Andrew Heath | 2 October 2013
◇ North American History | Media History | Political History | Public History
Madison Building, Library of Congress [Wikicommons]
I doubt Ronald Reagan had U.K. academics in mind when he railed against welfare dependency, but the partial shutdown of the Federal Government that began yesterday has reminded me of my reliance on the generosity of the U.S. state. Like most British historians of nineteenth-century America, I benefit as a ‘free rider’ from the remarkable digitisation projects undertaken by the Library of Congress, and each year a steady stream of Sheffield undergraduate and MA dissertations draw on material that just a decade ago was stashed away in archives on the far side of the Atlantic.
This rich repository of national memory breathes life into seminars and enriches research. On the Born in Slavery site, students see the original transcripts of Depression-era interviews with freedpeople, sometimes catching over the crackle of recordings the voice of the last generation born into bondage. On Chronicling America, among millions of pages of digitised newspapers, they encounter Americans’ response to emancipation. And at the Frederick Douglass papers they read the hand of one of chattel slavery’s most eloquent critics. My use of such online archives barely hints at the possibilities immanent in one of the world’s great digital collections. Whether you’re accessing their sites to seek out a source, trace a family tree, or simply immerse yourself in a nation’s history, it’s hard not to admire what the Library of Congress has achieved.

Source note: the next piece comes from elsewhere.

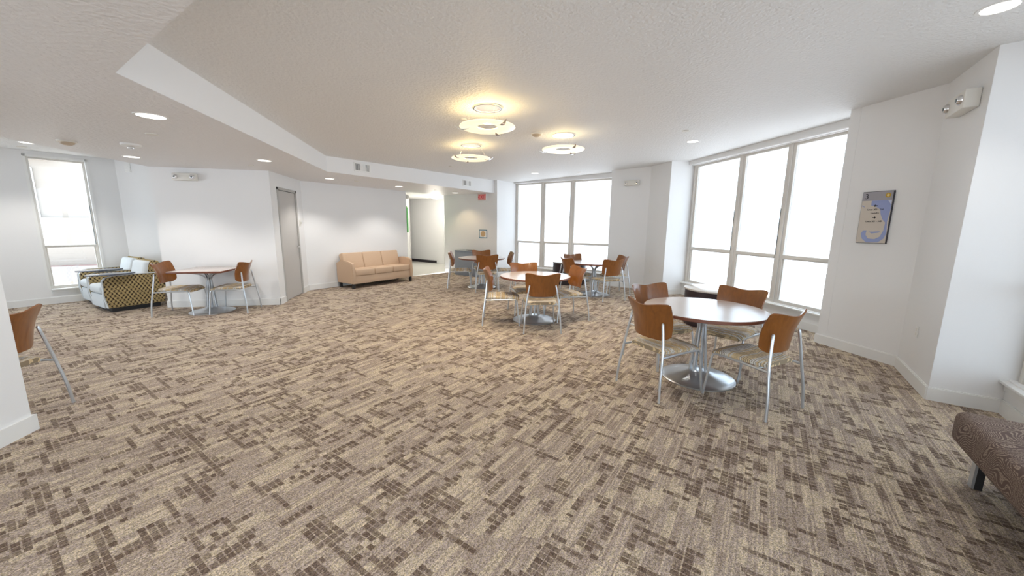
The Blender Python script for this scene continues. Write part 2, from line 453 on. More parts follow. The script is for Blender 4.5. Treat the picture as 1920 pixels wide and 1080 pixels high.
# ------------------------------------------------------------------ windows
def frosted():
    m = bpy.data.materials.new('frosted_film_glass'); m.use_nodes = True; t = m.node_tree
    for n in list(t.nodes): t.nodes.remove(n)
    out = t.nodes.new('ShaderNodeOutputMaterial'); tr = t.nodes.new('ShaderNodeBsdfTransparent'); tl = t.nodes.new('ShaderNodeBsdfTranslucent'); gl = t.nodes.new('ShaderNodeBsdfGlossy')
    mx = t.nodes.new('ShaderNodeMixShader'); m2 = t.nodes.new('ShaderNodeMixShader')
    gl.inputs['Roughness'].default_value = 0.25
    tcd = t.nodes.new('ShaderNodeTexCoord'); nz = t.nodes.new('ShaderNodeTexNoise'); nz.inputs['Scale'].default_value = 0.8; nz.inputs['Detail'].default_value = 4
    vo = t.nodes.new('ShaderNodeTexVoronoi'); vo.feature = 'DISTANCE_TO_EDGE'; vo.inputs['Scale'].default_value = 5.5
    nz2 = t.nodes.new('ShaderNodeTexNoise'); nz2.inputs['Scale'].default_value = 3.0; nz2.inputs['Detail'].default_value = 3
    ad = t.nodes.new('ShaderNodeVectorMath'); ad.operation = 'ADD'
    t.links.new(tcd.outputs['Object'], ad.inputs[0]); t.links.new(nz2.outputs['Color'], ad.inputs[1]); t.links.new(ad.outputs[0], vo.inputs['Vector'])
    t.links.new(tcd.outputs['Object'], nz.inputs['Vector'])
    lt = t.nodes.new('ShaderNodeMath'); lt.operation = 'LESS_THAN'; lt.inputs[1].default_value = 0.007; t.links.new(vo.outputs['Distance'], lt.inputs[0])
    gt = t.nodes.new('ShaderNodeMath'); gt.operation = 'GREATER_THAN'; gt.inputs[1].default_value = 0.56; t.links.new(nz.outputs[0], gt.inputs[0])
    mu = t.nodes.new('ShaderNodeMath'); mu.operation = 'MULTIPLY'; t.links.new(lt.outputs[0], mu.inputs[0]); t.links.new(gt.outputs[0], mu.inputs[1])
    rc = t.nodes.new('ShaderNodeMix'); rc.data_type = 'RGBA'
    t.links.new(nz.outputs[0], rc.inputs[0]); rc.inputs[6].default_value = (0.68, 0.71, 0.73, 1); rc.inputs[7].default_value = (0.82, 0.83, 0.84, 1)
    r2 = t.nodes.new('ShaderNodeMix'); r2.data_type = 'RGBA'; t.links.new(mu.outputs[0], r2.inputs[0]); t.links.new(rc.outputs[2], r2.inputs[6]); r2.inputs[7].default_value = (0.13, 0.135, 0.145, 1)
    t.links.new(r2.outputs[2], tr.inputs[0]); tl.inputs[0].default_value = (0.9, 0.92, 0.94, 1)
    mx.inputs[0].default_value = 0.12; t.links.new(tr.outputs[0], mx.inputs[1]); t.links.new(tl.outputs[0], mx.inputs[2])
    m2.inputs[0].default_value = 0.03; t.links.new(mx.outputs[0], m2.inputs[1]); t.links.new(gl.outputs[0], m2.inputs[2])
    t.links.new(m2.outputs[0], out.inputs[0])
    return m
m_frost = frosted()
def clearg():
    m = bpy.data.materials.new('clear_glass'); m.use_nodes = True; t = m.node_tree
    for n in list(t.nodes): t.nodes.remove(n)
    out = t.nodes.new('ShaderNodeOutputMaterial'); tr = t.nodes.new('ShaderNodeBsdfTransparent'); gl = t.nodes.new('ShaderNodeBsdfGlossy'); mx = t.nodes.new('ShaderNodeMixShader')
    gl.inputs['Roughness'].default_value = 0.02; tr.inputs[0].default_value = (0.97, 0.98, 0.98, 1); mx.inputs[0].default_value = 0.05
    t.links.new(tr.outputs[0], mx.inputs[1]); t.links.new(gl.outputs[0], mx.inputs[2]); t.links.new(mx.outputs[0], out.inputs[0]); return m
m_clear = clearg()

def window(n, a, b, panes, z0, z1, zr=(1.03, 1.10), glass=m_frost, depth=0.10, header=None, sill=True, sill_over=0.05, zb=0.06):
    """window in the wall line a->b; panes = list of (s0,s1) of glass; frame fills the rest"""
    M, L = frame_M(a, b)
    w = bpy.data.objects.new('window_%d' % n, None); C.objects.link(w); w['kind'] = 'structure'; w.matrix_world = M
    lo = z0 + zb; hi = z1
    s = panes[0][0]
    bmf = bmesh.new()
    edges = [0.0] + [v for p in panes for v in p] + [L]
    for i in range(0, len(edges), 2):
        s0, s1 = edges[i], edges[i + 1]
        if s1 - s0 < 0.005: continue
        mid = (s0 + s1) / 2
        box(bmf, s0, s1, 0.06, 0.115, z0, z1 + 0.05, bev=0.003, seg=1)
        if s1 - s0 > 0.1:
            box(bmf, mid - 0.022, mid + 0.022, 0.04, 0.07, z0, z1 + 0.05, bev=0.003, seg=1)
    box(bmf, 0, L, 0.055, 0.115, z0 - 0.005, lo, bev=0.003, seg=1)
    box(bmf, 0, L, 0.055, 0.115, hi, hi + 0.06, bev=0.003, seg=1)
    obj('window_frame', bmf, m_frame, w)
    for (p0, p1) in panes:
        bmr = bmesh.new(); box(bmr, p0 - 0.004, p1 + 0.004, 0.045, 0.11, zr[0], zr[1], bev=0.006, seg=1); box(bmr, p0, p1, 0.038, 0.05, zr[0] + 0.02, zr[0] + 0.035)
        obj('meeting_rail', bmr, m_frame, w)
        obj('glass_pane', B(p0, p1, 0.088, 0.094, lo, zr[0]), glass, w, sm=False)
        obj('glass_pane', B(p0, p1, 0.088, 0.094, zr[1], hi), glass, w, sm=False)
        # sash stiles
        bms = bmesh.new()
        for q0 in (p0, p1 - 0.02): box(bms, q0, q0 + 0.02, 0.075, 0.105, lo, zr[0])
        obj('sash', bms, m_frame, w)
        bmg = bmesh.new(); box(bmg, p0 - 0.012, p0 - 0.004, 0.052, 0.062, zr[1], zr[1] + 0.75 if hi - zr[1] > 1 else hi); obj('balance_track', bmg, m_gasket, w)
    if sill:
        bs = bmesh.new(); box(bs, -0.0, L, -sill_over, 0.06, z0 - 0.025, z0, bev=0.006); obj('window_sill', bs, m_white, w)
        bs = bmesh.new(); box(bs, 0.01, L - 0.01, -0.014, 0.001, z0 - 0.085, z0 - 0.025); obj('apron', bs, m_trim, w)
    return w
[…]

Visit now, though, and your browser redirects to a shutdown message, for the Library is currently the victim of the very body it was created to serve.[1] Since 1800, when it was founded to meet the needs of politicians in the new capital, it has functioned as the nearest U.S. equivalent to the British Library. When I first went as an undergraduate in 2000, I was impressed by how much more welcoming it was to callow researchers than its U.K. counterpart, and though our national institution has improved immeasurably since then, I still have a fondness for Washington, where obtaining a reader’s ticket won’t require proof of address and digital cameras don’t have to be left in the locker. Its public ethos guards against the privatisation of the past: there is, after all, big money to be made from digitisation projects, yet at the Library of Congress, the nation’s history is open to all.
Far removed from Washington, I’ve taken for granted the resources the Library offers for remote users, and its archives are woven into my teaching and research. Yesterday I recommended to an MA student that he take a look at anti-monopoly debates in its Progressive-era papers; next week I need to fact-check an article that drew heavily on its sources from the Reconstruction-era. In neither case did I register that Chronicling America might be unavailable.

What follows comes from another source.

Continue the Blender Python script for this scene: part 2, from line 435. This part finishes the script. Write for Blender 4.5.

When the inconvenience of British-based historians is weighed alongside the tens of thousands suddenly put on unpaid furloughs, of course, such complaints pale into insignificance, but the (hopefully temporary) suspension of these sites underscores a painful irony. Those urging on the Congress’s intransigents are self-appointed custodians of the nation’s heritage, who promise to sweep away the accretions of time and restore the pristine republic of the Founding Fathers; it seems sad that they are holding that heritage hostage to do so.
Andrew Heath is Lecturer in American History at the University of Sheffield, specialising in the 19th-century United States. You can see Andrew’s other History Matters blogs here, and find him on twitter @andrewdheath.
[1] One of our Ph.D. students, Charlie Thompson, is traveling to Washington today to begin a six month research trip at the Library of Congress. He will find the doors closed.